Maybe Ambassador Rice needs to adopt the John Kerry* antidote for boring speeches. Make sure that somebody gets dramatically tased. Or that the entire student body is caught smuggling beer in to get them through the ordeal, as happened last week in MA.

Duane Oyen
Joined
May '10
Duane Oyen

Careful what you say about Cambridge, pardner. I have a stake. I also consider Newton to have been an OK and non-PC guy, and CS Lewis to have been a remarkably decent person for one in the humanities world....
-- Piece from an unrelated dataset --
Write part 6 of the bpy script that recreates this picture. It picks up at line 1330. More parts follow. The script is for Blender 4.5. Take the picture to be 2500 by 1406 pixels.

I admit that I didn't like what Mary Beard said about the US after 9-11.

James Poulos

Among the sorriest kinds of politics is the politics of landing the 'right' graduation, commencement, etc. speakers. The result is often crushing boredom. Sweltering extended family, parents so proud they will endure anything so long as they can see their child -- often, a speck -- join in the cap-tossing relief at the end...even the students who aren't hung over are indistinguishable by the end from those who are. It pains me to say my graduation speaker, Liddy Dole, left me with no memory of her words or even her feelings. She seemed to be speaking from the deck of a tiny ship moored far out to sea. Add a long recitation, Politburo-style, of PC platitudes -- which are deathly dull even to those who love them -- and you have the recipe for a speech that leaves kids thinking they should have hit snooze and slept straight on 'til 2 pm.

Dave Carter

Denise, don't think of it as being MIA.  With all you had to endure, think of it as a Recon mission.  Thanks for the report. 

Duane Oyen
Joined
May '10
Duane Oyen

I solved the problem- I haven't "walked a graduation" since high school. I told the schools the mailing address for the diplomas and transcripts.